Planen & Puffer einbauen: So habe ich die Sicherheit, dass ich (solange ich mich an den Plan halte) das Ziel erreiche – selbst wenn etwas Ungeplantes dazwischen kommt. So habe ich nicht ständig das Bedürfnis, wenn eigentlich alles erledigt ist, mich weiter vorzuarbeiten.

Routinen entwickeln und möglichst geregelte Arbeitszeiten einbauen: Ein klassischer Home-Office-Tag dauert bei mir von 6 bis 18 Uhr. Danach wird der Laptop dann auch zugeklappt. Das bedeutet nicht, dass es nicht auch Tage gibt, an denen ich bis 8 Uhr schlafe, nur 5 Stunden produktiv bin oder um 23 Uhr nochmal loslege, weil ich plötzlich total motiviert und kreativ bin – das sind allerdings eher die Ausnahmen.

Getrennte Geräte für Arbeit und Freizeit: Youtube, TV Now und Ähnliches schaue ich nur über den Fernseher, um im Internet Freizeitmäßig zu stöbern nutze ich mein Ipad und alles was mit der Uni, der Arbeit oder dem Blog zu tun hat, findet auf dem Laptop statt. So vermeide ich einerseits, dass ich bei der Arbeit in die Versuchung komme, mich ablenken zu lassen sowie dass ich nach Feierabend über mein Emailpostfach, ein Projektmanagement-Tool oder eine Excel-Tabelle stolpere.

Auszeiten gönnen: Wenn man seinen Pflichten theoretisch von überall aus nachgehen kann, tendiert man dazu, nicht wirklich lange am Stück nicht von der Arbeit eingeholt zu werden – dabei finde ich Auszeiten super wichtig. Das muss nicht unbedingt das klassische Wochenende sein – manchmal finde ich es ganz entspannt, Sonntags auf der Couch To Dos abzuarbeiten, während mit Sicherheit keine neuen reinkommen und mit leerer Liste in die neue Woche zu starten. Es ist im Grunde völlig egal an welchem Wochentag man das tut, aber man sollte hin und wieder mal komplett abschalten. Für mich sind deshalb zum Beispiel regelmäßige lange Wochenende in der Heimat Gold wert – hier kann ich das Nichtstun guten Gewissens genießen.

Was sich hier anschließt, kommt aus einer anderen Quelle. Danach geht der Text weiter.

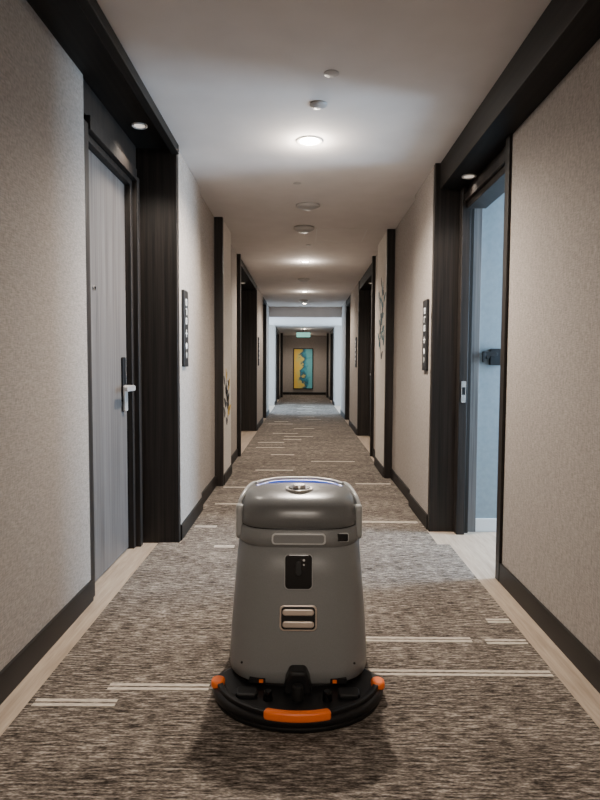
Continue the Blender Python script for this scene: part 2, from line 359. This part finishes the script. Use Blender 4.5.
detector('smoke_detector',0.0,9.3,ZC,0.09,0.04); detector('smoke_detector',0.0,12.3,ZC,0.09,0.04)
b=MB()
for q in ((0.12,0.62,5.9,5.91),(0.12,0.62,6.49,6.5),(0.12,0.13,5.9,6.5),(0.61,0.62,5.9,6.5)): b.box(q[0],q[1],q[2],q[3],ZC-0.002,ZC,M_whitep)
b.done('ceiling_access_panel')
e=empty('exit_sign',(0.0,17.6,2.0))
b=MB(); b.box(-0.2,0.2,-0.02,0.02,-0.07,0.07,M_green); b.done('lit_face',parent=e)
b=MB(); b.box(-0.21,0.21,-0.015,0.025,0.07,0.085,M_black); b.box(-0.21,0.21,-0.015,0.025,-0.085,-0.07,M_black); b.box(-0.01,0.01,-0.005,0.005,0.085,0.21,M_black); b.done('housing',parent=e)
# daylight
DAY=(0.55,0.77,1.0)
def area(x,y,z,sx,sy,energy,rz,parentname):
    o=lamp(parentname,'AREA',(x,y,z),energy,DAY,rot=(math.radians(90),0,math.radians(rz)),shape='RECTANGLE',size=sx,size_y=sy); return o
area(3.0,3.58,1.4,0.5,1.8,230,90,'window_daylight')
area(-3.0,15.2,1.25,2.3,1.7,330,-90,'window_daylight')
area(3.0,15.2,1.25,2.3,1.7,250,90,'window_daylight')
# ---------------------------------------------------------------- ROBOT
RB=empty('cleaning_robot',(-0.012,2.2,0.006))
def sel(hw,yf,yb,z,n=3.6,N_=96):
    cy=(yf+yb)/2-2.2; bb=(yb-yf)/2; r=[]
    for i in range(N_):
        t=2*math.pi*i/N_; c,s_=math.cos(t),math.sin(t)
        r.append((hw*math.copysign(abs(c)**(2/n),c),cy+bb*math.copysign(abs(s_)**(2/n),s_),z))
    return r
P=[(0.052,0.242,1.937,2.50),(0.062,0.247,1.930,2.51),(0.10,0.247,1.934,2.51),(0.20,0.242,1.950,2.50),(0.30,0.235,1.970,2.49),(0.40,0.227,1.992,2.47),(0.484,0.219,2.012,2.45)]
def prof(z):
    for a,c in zip(P,P[1:]):
        if z<=c[0]:
            k=(z-a[0])/(c[0]-a[0]); return [a[i]+k*(c[i]-a[i]) for i in range(4)]
    k=(z-P[-1][0]); a=P[-1]; return [z,a[1]-0.05*k,a[2]+0.2*k,a[3]-0.2*k]
b=MB(); R=[sel(p[1]-(0.006 if i==0 else 0),p[2]+(0.006 if i==0 else 0),p[3],p[0]) for i,p in enumerate(P)]
for z,ins in ((0.487,0.007),(0.492,0.007),(0.495,0.0),(0.52,-0.001),(0.545,0.0),(0.549,0.004)):
    p=prof(z); R.append(sel(p[1]-ins,p[2]+ins,p[3]-ins,z))
b.loft(R,M_body); b.done('body_shell',parent=RB)
b=MB(); R=[sel(hw,yf,yb,z,n) for z,hw,yf,yb,n in ((0.545,0.205,2.045,2.43,3.6),(0.550,0.209,2.034,2.435,3.6),(0.556,0.215,2.026,2.44,3.6),(0.590,0.213,2.030,2.435,3.5),
   (0.618,0.208,2.042,2.43,3.4),(0.638,0.199,2.060,2.42,3.3),(0.651,0.186,2.090,2.40,3.2),(0.659,0.165,2.125,2.38,3.0),(0.663,0.13,2.16,2.34,2.8),(0.664,0.05,2.21,2.27,2.4))]
b.loft(R,M_lid); b.done('top_lid',parent=RB)
b=MB(); b.loft([sel(0.2105,2.031,2.438,z) for z in (0.54,0.556)],M_black); b.done('lid_seam',parent=RB)
# chassis
b=MB(); b.loft([sel(0.215,1.98,2.48,0.012),sel(0.235,1.95,2.50,0.025),sel(0.240,1.94,2.505,0.06)],M_black); b.done('chassis',parent=RB)
for sx in (-1,1):
    b=MB(); b.cyl((2.38-2.2,0.055),0.06,'x',sx*0.19,sx*0.228,M_rub,n=40); b.done('drive_wheel',parent=RB,bevel=0.006)
def face(name,w,h,r,x,z,th,m,off=0.0,bev=0.003):
    p=prof(z); q=prof(z+0.02); ang=-math.atan2(q[2]-p[2],0.02)
    cy=(p[2]+p[3])/2; bb=(p[3]-p[2])/2
    yy=cy-bb*(1-abs(x/p[1])**3.6)**(1/3.6)-2.2
    mt=Matrix.Translation((x,yy-off,z))@Matrix.Rotation(ang,4,'X')
    b=MB(); b.prism(rr(w,h,r),'y',-th,0.01,m); return b.done(name,parent=RB,bevel=bev,xf=mt)
face('rear_sensor_window',0.096,0.118,0.016,0.0,0.415,0.004,M_lgrey,bev=0.001)
face('rear_sensor_glass',0.091,0.113,0.014,0.0,0.415,0.006,M_blackg)
face('sensor_lens',0.022,0.05,0.010,0.0,0.425,0.008,M_black)
face('indicator_dot',0.008,0.008,0.004,0.018,0.452,0.008,M_white,bev=0)
face('indicator_dot',0.006,0.006,0.003,0.018,0.437,0.008,M_white,bev=0)
face('vent_frame',0.126,0.084,0.016,0.0,0.268,0.004,M_bronze)
face('vent_recess',0.114,0.073,0.012,0.0,0.268,0.0055,M_black,bev=0.001)
face('vent_slat',0.106,0.021,0.010,0.0,0.287,0.012,M_bronze)
face('vent_slat',0.106,0.021,0.010,0.0,0.249,0.012,M_bronze)
face('grip_frame',0.185,0.038,0.012,0.0,0.520,0.004,M_silver)
face('grip_recess',0.174,0.028,0.009,0.0,0.520,0.005,M_body,bev=0.001)
face('charging_port',0.052,0.030,0.006,0.146,0.522,0.004,M_silver)
face('charging_port_cap',0.047,0.026,0.005,0.146,0.522,0.0052,M_blackg,bev=0.001)
for sx in (-1,1):
    face('warning_label',0.055,0.016,0.003,sx*0.135,0.0665,0.004,M_black,off=0.002,bev=0)
    face('label_text',0.030,0.010,0.003,sx*0.145,0.0665,0.0055,M_white,off=0.002,bev=0)
    face('label_mark',0.014,0.010,0.002,sx*0.122,0.0665,0.0055,M_orange,off=0.002,bev=0)
    face('screw',0.008,0.008,0.004,sx*0.19,0.11,0.003,M_black,bev=0)
def tube(name,pts,r,m,parent,flat=1.0):
    cu=D.curves.new(name,'CURVE'); cu.dimensions='3D'; cu.bevel_depth=r; cu.bevel_resolution=5; cu.resolution_u=12; cu.use_fill_caps=True
    sp=cu.splines.new('NURBS'); sp.points.add(len(pts)-1); sp.use_endpoint_u=True; sp.order_u=3
    for i,p in enumerate(pts): sp.points[i].co=(*p,1)
    cu.materials.append(m); o=D.objects.new(name,cu); C.collection.objects.link(o); o.parent=parent; return o
for sx in (-1,1):
    b=MB(); b.prism(rr(0.045,0.125,0.022,cx=2.125-2.2,cz=0.555),'x',sx*0.200,sx*0.225,M_lgrey); b.done('side_handle',parent=RB,bevel=0.010,seg=4)
    tube('handle_rail',[(sx*0.218,-0.08,0.59),(sx*0.214,-0.06,0.622),(sx*0.200,0.0,0.646),(sx*0.188,0.10,0.652),(sx*0.165,0.19,0.643),(sx*0.15,0.215,0.60)],0.008,M_lgrey,RB)
pts=[]
for i in range(17):
    a=(-1+2*i/16); pts.append((a*0.160,0.095-0.055*abs(a)**3,0.664-0.010*abs(a)**3))
tube('blue_light_strip',pts,0.008,M_blue,RB)
tube('rear_lid_rim',[(p[0]*1.03,p[1]+0.04,p[2]+0.003) for p in pts],0.010,M_lgrey,RB)
b=MB(); b.cyl((0,-0.035),0.050,'z',0.655,0.668,M_chrome,n=48); b.cyl((0,-0.035),0.040,'z',0.668,0.671,M_blackg,n=48); b.cyl((0,-0.035),0.026,'z',0.670,0.680,M_chrome,n=40,r1=0.022); b.done('top_knob',parent=RB,bevel=0.002)
# squeegee
SW,SD,SY=0.290,0.262,2.01
def cres(k,z,dy=0):
    r=[]; n=48
    for i in range(n+1):
        a=math.radians(-90+180*i/n); r.append((SW*k*math.sin(a),SY-SD*k*max(0,math.cos(a))**0.9-2.2,z))
    r.append((0.25*k,2.06-2.2,z)); r.append((-0.25*k,2.06-2.2,z)); return r
b=MB(); b.loft([cres(0.975,0.0),cres(0.985,0.018)],M_rub); b.loft([cres(0.96,0.016),cres(1.0,0.020),cres(1.0,0.036),cres(0.985,0.042),cres(0.93,0.046)],M_black)
b.done('squeegee_skirt',parent=RB)
b=MB()
def arc(k,z): return [(SW*k*math.sin(math.radians(t)),SY-SD*k*math.cos(math.radians(t))-2.2,z) for t in range(-80,81,5)]
o1,i1=arc(0.97,0.04),arc(0.90,0.04)
b.loft([[*o1,*i1[::-1]],[*[(p[0],p[1],0.058) for p in o1],*[(p[0],p[1],0.058) for p in i1[::-1]]]],M_black); b.done('squeegee_bar',parent=RB,bevel=0.004)
b=MB(); o1=[(SW*1.02*math.sin(math.radians(t)),SY-SD*1.02*math.cos(math.radians(t))-2.2) for t in range(-21,22,3)]
i1=[(SW*0.92*math.sin(math.radians(t)),SY-SD*0.92*math.cos(math.radians(t))-2.2) for t in range(-21,22,3)]
b.prism([*o1,*i1[::-1]],'z',0.036,0.068,M_orange); b.done('centre_bumper',parent=RB,bevel=0.010,seg=4)
for sx in (-1,1):
    b=MB(); b.prism(rr(0.045,0.055,0.02,cx=sx*0.268,cz=1.955-2.2),'z',0.036,0.062,M_orange); b.done('end_roller',parent=RB,bevel=0.010,seg=4)
    b=MB(); b.prism(rr(0.07,0.05,0.012,cx=sx*0.165,cz=1.885-2.2),'z',0.044,0.062,M_black); b.done('squeegee_bracket',parent=RB,bevel=0.006)
    b=MB(); b.cyl((sx*0.095,1.86-2.2),0.016,'z',0.044,0.075,M_blackg,n=24,r1=0.012); b.done('adjuster_knob',parent=RB,bevel=0.002)
b=MB(); b.prism([(-0.048,0.045),(0.048,0.045),(0.040,0.09),(0.026,0.12),(-0.026,0.12),(-0.040,0.09)],'y',1.885-2.2,1.96-2.2,M_black); b.done('hitch',parent=RB,bevel=0.010)
b=MB(); b.cyl((0,1.865-2.2),0.022,'z',0.045,0.09,M_rub,n=28,r1=0.017); b.done('hitch_pin',parent=RB,bevel=0.003)
# ---------------------------------------------------------------- world & camera
w=D.worlds.new('world'); C.scene.world=w; w.use_nodes=True
w.node_tree.nodes['Background'].inputs[0].default_value=(0.6,0.8,1,1); w.node_tree.nodes['Background'].inputs[1].default_value=0.3
cam=D.cameras.new('camera'); cam.sensor_width=36; cam.lens=27; cam.clip_start=0.05
co=D.objects.new('camera',cam); C.collection.objects.link(co)
co.matrix_world=Matrix.Translation((0,0,1.12))@Matrix.Rotation(math.radians(0.29),4,'Z')@Matrix.Rotation(math.radians(90-3.34),4,'X')@Matrix.Rotation(math.radians(0.3),4,'Z')
C.scene.camera=co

Verstehen, dass man auch im Zeitalter des Internet, wo eigentlich alles in Echtzeit passiert, nicht alles sofort machen muss: Ich hatte immer das Bedürfnis sofort auf jede Mail und jede Whatsapp Nachricht zu antworten, jeden Brief zu öffnen sobald ich ihn aus dem Briefkasten hole und eine Aufgabe sofort zu erledigen, wenn sie mir spontan einfällt. Mittlerweile kann ich ganz gut priorisieren und erkenne, wann diese sofortige Reaktion überhaupt nicht erforderlich ist – und das ist sie meistens nicht. Wichtig ist, zu schauen, wann es in den Zeitplan passt und sich eine Notiz zu schreiben, damit es nicht im Hinterkopf herumschwirren muss.


Kennt ihr dieses Gefühl, ständig produktiv sein zu wollen? Wie geht ihr damit um?